Our Document No. 1

 BY WILLIAM KRISTOL


Perhaps inspired by the Searchers’ great 1964 hit “Love Potion No. 9,” the Chinese Communist party seems to be rallying behind “Document No. 9.” As the New York Times reported last week, a memorandum with that title issued forth in April from a party office. While the wisdom of Documents Nos. 1-8 is lost in the mists of time, Document No. 9 has, in the months since its appearance, been read aloud to senior party cadres throughout China.
The full text hasn’t been made public, but the memo apparently enumerates “seven subversive currents coursing through Chinese society.” The Chinese rulers are intelligent and experienced enemies of liberty.
What are they worried about? Among other perils, the spread of Western notions of free markets, human rights, media independence, civic participation, and frank criticism of the ruling party. But No. 1 on the list is “Western constitutional democracy.”
The rulers of China are right to be alarmed. Their dictatorship is less stable than it appears. The idea of constitutional democracy is indeed subversive of a regime that now depends for its legitimacy solely on ever-rising living standards. What happens when—as surely must happen—there’s an interruption in the rise?
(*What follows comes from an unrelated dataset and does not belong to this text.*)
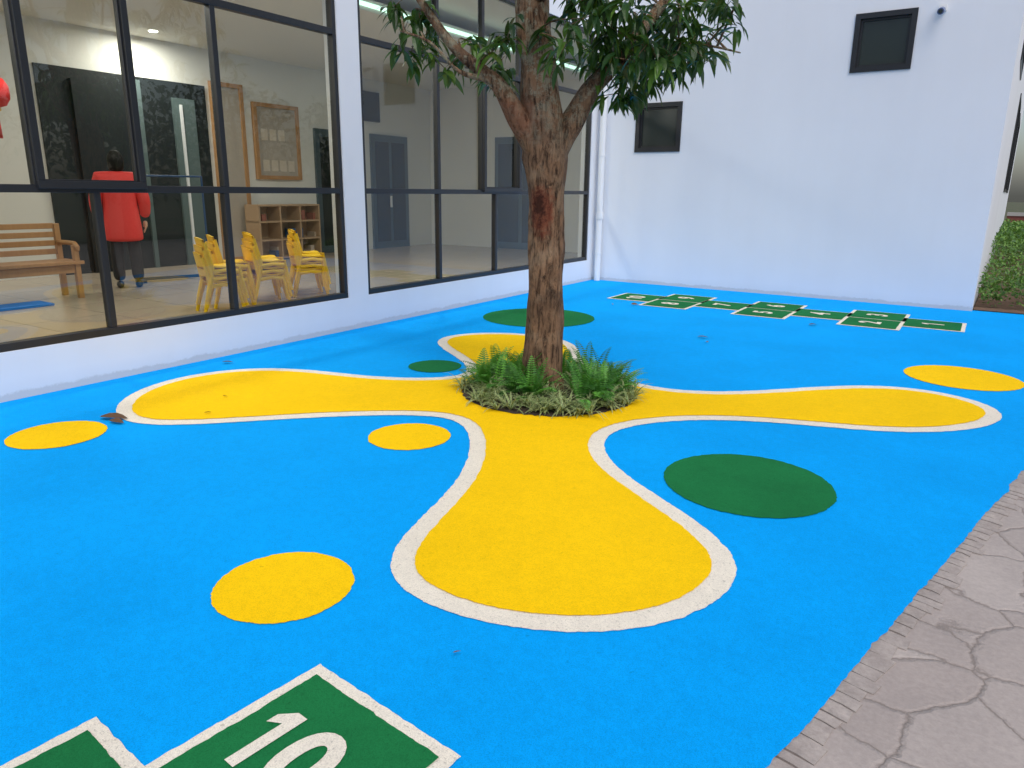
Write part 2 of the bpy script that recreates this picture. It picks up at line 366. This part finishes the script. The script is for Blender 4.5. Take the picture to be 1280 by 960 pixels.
# ------------------------------------------------------------------ back building
BB=empty("white_building")
def wall(mb,axis,c0,c1,u0,u1,z0,z1,ops):
    us=sorted({u0,u1,*[o[0] for o in ops],*[o[1] for o in ops]});zs=sorted({z0,z1,*[o[2] for o in ops],*[o[3] for o in ops]})
    for i in range(len(us)-1):
        for k in range(len(zs)-1):
            um=(us[i]+us[i+1])/2;zm=(zs[k]+zs[k+1])/2
            if any(o[0]<um<o[1] and o[2]<zm<o[3] for o in ops): continue
            if axis=='y': mb.box((us[i],c0,zs[k]),(us[i+1],c1,zs[k+1]))
            else: mb.box((c0,us[i],zs[k]),(c1,us[i+1],zs[k+1]))
fw=[(-5.62,-4.80,2.26,3.05),(-2.29,-1.50,3.30,4.08)]
sw=[(15,17.5,3.7,5.2),(21.5,25,1.7,3.9),(26.5,31,1.7,3.9),(19.5,23,4.9,6.3)]
mb=MB()
wall(mb,'y',12.2,12.45,-6.6,-0.28,-0.05,7.6,fw)
wall(mb,'x',-0.53,-0.281,12.45,36,-0.05,7.6,sw)
mb.box((-12,12.5,7.605),(-0.28,36,7.8))
mb.box((-12,35.8,-0.05),(-0.54,36,7.6))
o=mb.obj("walls",[M_wall],BB)
mb=MB()
def fwin(axis,o,c,sgn):
    u0,u1,z0,z1=o;w=.07
    def bx(a,b,e,f,d0,d1,mi=0):
        if axis=='y': mb.box((a,min(c+d0*sgn,c+d1*sgn),e),(b,max(c+d0*sgn,c+d1*sgn),f),mi)
        else: mb.box((min(c+d0*sgn,c+d1*sgn),a,e),(max(c+d0*sgn,c+d1*sgn),b,f),mi)
    bx(u0,u1,z1-w,z1,-.02,.1);bx(u0,u1,z0,z0+w,-.02,.1);bx(u0,u0+w,z0+w,z1-w,-.02,.1);bx(u1-w,u1,z0+w,z1-w,-.02,.1)
    a,b,e,f=u0+w,u1-w,z0+w,z1-w;s=.03
    bx(a,b,f-s,f,.03,.08);bx(a,b,e,e+s,.03,.08);bx(a,a+s,e+s,f-s,.03,.08);bx(b-s,b,e+s,f-s,.03,.08)
    bx(a+s,b-s,e+s,f-s,.055,.07,1)
for o in fw: fwin('y',o,12.2,1)
for o in sw: fwin('x',o,-0.281,-1)
mb.obj("windows",[M_frame,M_dglass],BB)
mb=MB()
px,py=-6.2,12.10
cyl(mb,(px,py),0.055,0.014,7.4,20)
for z in (1.12,3.6,6.0): cyl(mb,(px,py),0.068,z,z+.11,20)
for z in (0.5,2.2,4.4): cyl(mb,(px,py),0.062,z,z+.03,20);mb.box((px-.01,py,z),(px+.01,12.2,z+.03))
o=mb.obj("drain_pipe",[M_pvc],None,True);e=o.modifiers.new("e",'EDGE_SPLIT');e.split_angle=rad(40)
mb=MB()
mb.box((-1.25,12.12,4.0),(-1.16,12.198,4.07),0)
mb.tube([(-1.205,12.13,4.03),(-1.205,12.05,4.0)],[.018,.018],10,0);mb.tube([(-1.205,12.09,4.0),(-1.205,11.93,3.95)],[.038,.042],14,1);mb.tube([(-1.205,11.932,3.951),(-1.205,11.92,3.947)],[.03,.028],14,2)
mb.obj("security_camera",[M_pvc,mat("camera_housing",(0.12,0.16,0.3),0.4),M_dglass],None)

# ------------------------------------------------------------------ foliage
def leafmat(name,c0,c1,c2,rough=0.45,trans=0.12):
    m=mat(name,c0,rough,spec=0.45);t=NT(m)
    a=t.n.new("ShaderNodeAttribute");a.attribute_name="rnd"
    t.col(t.ramp(a.outputs["Fac"],[(0.0,c0),(0.55,c1),(0.9,c2),(1.0,c2)]))
    if trans<=0: return m
    b=t.b;o=[n for n in t.n if n.type=='OUTPUT_MATERIAL'][0]
    tl=t.n.new("ShaderNodeBsdfTranslucent");tl.inputs[0].default_value=(c2[0]*1.5,c2[1]*1.5,c2[2],1)
    mx=t.n.new("ShaderNodeMixShader");mx.inputs[0].default_value=trans
    t.link(b.outputs[0],mx.inputs[1]);t.link(tl.outputs[0],mx.inputs[2]);t.link(mx.outputs[0],o.inputs[0]);return m
M_leaf=leafmat("mango_leaves",(0.010,0.038,0.010),(0.030,0.088,0.016),(0.13,0.25,0.035),0.33,.14)
def leaf(mb,p,d,L,W,droop=0.5,r=None,mi=0,fold=0.25,seg=4):
    p=Vector(p);d=Vector(d).normalized()
    side=d.cross(Vector((0,0,1)))
    if side.length<.1: side=Vector((1,0,0))
    side.normalize();side=(Matrix.Rotation(random.uniform(-.7,.7),3,d)@side)
    r=random.random() if r is None else r
    rows=[];pos=p.copy();dd=d.copy()
    for i in range(seg+1):
        t=i/seg;w=W*max(0.0,math.sin(math.pi*min(1,(t*0.93+0.05))**0.85))*0.5
        if i==seg: w=0
        up=side.cross(dd).normalized()
        rows.append((pos-side*w+up*w*fold,pos.copy(),pos+side*w+up*w*fold))
        dd=(dd+Vector((0,0,-droop/seg))).normalized();pos=pos+dd*(L/seg)
    for a,b in zip(rows,rows[1:]):
        i=len(mb.v);mb.v+=[tuple(x) for x in (*a,*b)]
        for q in ((0,1,4,3),(1,2,5,4)):
            mb.f.append(tuple(i+k for k in q));mb.m.append(mi);mb.r.append(r)
def rdir(): 
    v=Vector((random.gauss(0,1),random.gauss(0,1),random.gauss(0,1)));return v.normalized()

# mango tree
TP=Vector((-3.02,4.98,0));rv=Vector((.832,.554,0));fv=Vector((-.554,.832,0))
def P(r,d,z): return TP+rv*r+fv*d+Vector((0,0,z))
TREE=empty("mango_tree",(0,0,0))
M_bark=mat("mango_bark",(0.17,0.11,0.075),0.9,spec=0.2);t=NT(M_bark)
v=t.mapping((1,1,0.2));n1=t.noise(34,7,0.75,v,0.6);n2=t.noise(5,5,0.65)
b=t.mix(t.ramp(n1,[(0.36,0.0),(0.56,1.0)]),(0.055,0.032,0.022),(0.30,0.175,0.10))
b=t.mix(t.ramp(n2,[(0.52,0.0),(0.64,0.6)]),b,(0.36,0.255,0.165))
b=t.mix(t.ramp(t.noise(3,4,0.6),[(0.52,0.0),(0.64,0.5)]),b,(0.08,0.05,0.035))
sx=t.n.new("ShaderNodeSeparateXYZ");t.link(t.tc.outputs["Object"],sx.inputs[0])
hi=t.ramp(t.math('MULTIPLY',sx.outputs[2],0.25),[(0.46,0.0),(0.58,1.0)])
lich=t.ramp(t.noise(11,6,0.8),[(0.48,0.0),(0.57,1.0)])
b=t.mix(t.math('MULTIPLY',t.math('MULTIPLY',hi,lich),0.8),b,(0.36,0.34,0.24))
def scar(b,c,r,colr,amt=1.0,sq=(1,1,1)):
    k=t.n.new("ShaderNodeVectorMath");k.operation='SUBTRACT';k.inputs[1].default_value=c;t.link(t.tc.outputs["Object"],k.inputs[0])
    k1=t.n.new("ShaderNodeVectorMath");k1.operation='MULTIPLY';k1.inputs[1].default_value=sq;t.link(k.outputs[0],k1.inputs[0])
    k2=t.n.new("ShaderNodeVectorMath");k2.operation='LENGTH';t.link(k1.outputs[0],k2.inputs[0])
    d=t.math('ADD',k2.outputs["Value"],t.math('MULTIPLY',t.noise(16,5,0.8),0.22))
    return t.mix(t.math('MULTIPLY',t.ramp(t.math('MULTIPLY',d,1.0/r*0.5),[(0.46,1.0),(0.60,0.0)]),amt),b,colr)
b=scar(b,tuple(P(-0.05,-0.14,1.44)),0.20,(0.22,0.05,0.025),0.75,(1,1,0.6))
b=scar(b,tuple(P(-0.06,-0.14,1.46)),0.155,(0.03,0.012,0.009),0.85,(1,1,0.5))
b=scar(b,tuple(P(-0.24,-0.1,2.12)),0.25,(0.26,0.10,0.055),0.55)
n3=t.ramp(n1,[(0.36,0.25),(0.52,1.0)]);b=t.mix(0.6,b,t.mix(1.0,b,n3,'MULTIPLY'))
t.col(b);t.bump(t.math('ADD',n1,t.math('MULTIPLY',t.noise(60,4),0.35)),1.0,0.03)
wood=MB()
def limb(pts,radii,n=14,nz=0.12,k=5):
    Q=catmull([P(*p) for p in pts],k,False);R=[]
    for i in range(len(pts)-1):
        for s in range(k): R.append(radii[i]+(radii[i+1]-radii[i])*s/k)
    R.append(radii[-1]);wood.tube(Q,R,n,0,nz);return Q
axes=[]
axes.append(limb([(0.0,0,-.05),(0,0,.12),(.01,0,.5),(.015,0,.9),(.01,0,1.3),(.0,0,1.6),(-.005,0,1.85),(-.03,0,2.1),(-.07,0,2.35),(-.10,0,2.6),(-.13,0.02,2.93),(-.10,.05,3.5),(.05,.1,4.3),(0,0,5.2)],
   [.19,.165,.147,.140,.138,.145,.168,.165,.14,.125,.12,.085,.05,.02],28,0.11,7))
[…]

As Gary Schmitt and James W. Ceaser pointed out in this magazine last November, there’s a reason Alexis de Tocqueville’s Old Regime and the Revolution is being studied by high-ranking officials in China: because they fear their regime could suffer the fate that the old regime in France did in 1789. As Schmitt and Ceaser explain,
In Tocqueville’s account, the Old Regime in France went through two major phases. .  .  . In the second phase, modernizing French kings undermined the government’s traditional foundations—slowly at first, but at a gathering pace. .  .  . This second phase is the one in which China finds itself today. .  .  . As Tocqueville explains—in an analysis that could easily apply to Mao’s China—these successive efforts at modernization and control created “an immense empty space” between the government and the people, in which there were no intermediate institutions to allow the people’s voices to be heard or to mitigate the government’s control. Any remaining notion or practice of citizenship had been squeezed out. .  .  . The Chinese reader will almost certainly also be alarmed at encountering Tocqueville’s theory of the “revolution of rising expectations,” which outlines the dangers that accompany the process of change. .  .  . “Every abuse that is then eliminated seems to highlight those that remain. .  .  . [T]he evil has decreased, it is true, but the sensitivity is greater.” .  .  . Who in China today would not hear echoes of the French peasants’ grievances as they survey their own country, a population relieved of the worst abuses of Mao’s rule and used to rapidly rising incomes, but now facing an uncertain economic future while “party princelings” and their families continue to make millions through connections to the governing and party elite?
Schmitt and Ceaser’s analysis would suggest that Document No. 9 is unlikely to succeed in helping China’s old regime avert a fate like that of the French monarchy. But Document No. 9 can help Americans. It can help remind us of the centrality of constitutionalism—both our formal Constitution and the broader political, social, and economic constitution of our liberal democracy—to our experiment in freedom and self-government. 
The rulers of China do not like the idea of a governing document that derives its authority from We the People. The rulers of China do not like the idea of a governing document that limits government and enumerates its powers. The rulers of China do not like the idea of a governing document that separates powers and assigns responsibility. They do not like the idea of a governing document that at once secures citizens’ freedom and creates a government strong enough to govern effectively at home and abroad.
Americans are fortunate to live still under such a governing document—despite all the efforts of progressives to progress away from it. Conservatives are right to try to restore the Constitution to pride of place in our politics. It is, or should be, our Document No. 1. The Tea Party was much mocked when it made the Constitution a rallying cry, and when the Republican majority it helped produce in 2011 opened the new session of Congress by reading the Constitution on the House floor. But the Tea Party’s instinct was a sound one. 
Everyone knows there are disagreements between libertarian conservatives and national security conservatives, between populist conservatives and conservative elites, between Jeffersonian and Hamiltonian conservatives. But constitutionalism unites almost all conservatives. Liberals can find common ground with the rulers of China in disdaining the Constitution. Conservatives can find in the Constitution a worthy standard for our movement, and one to which our fellow citizens can be persuaded to repair.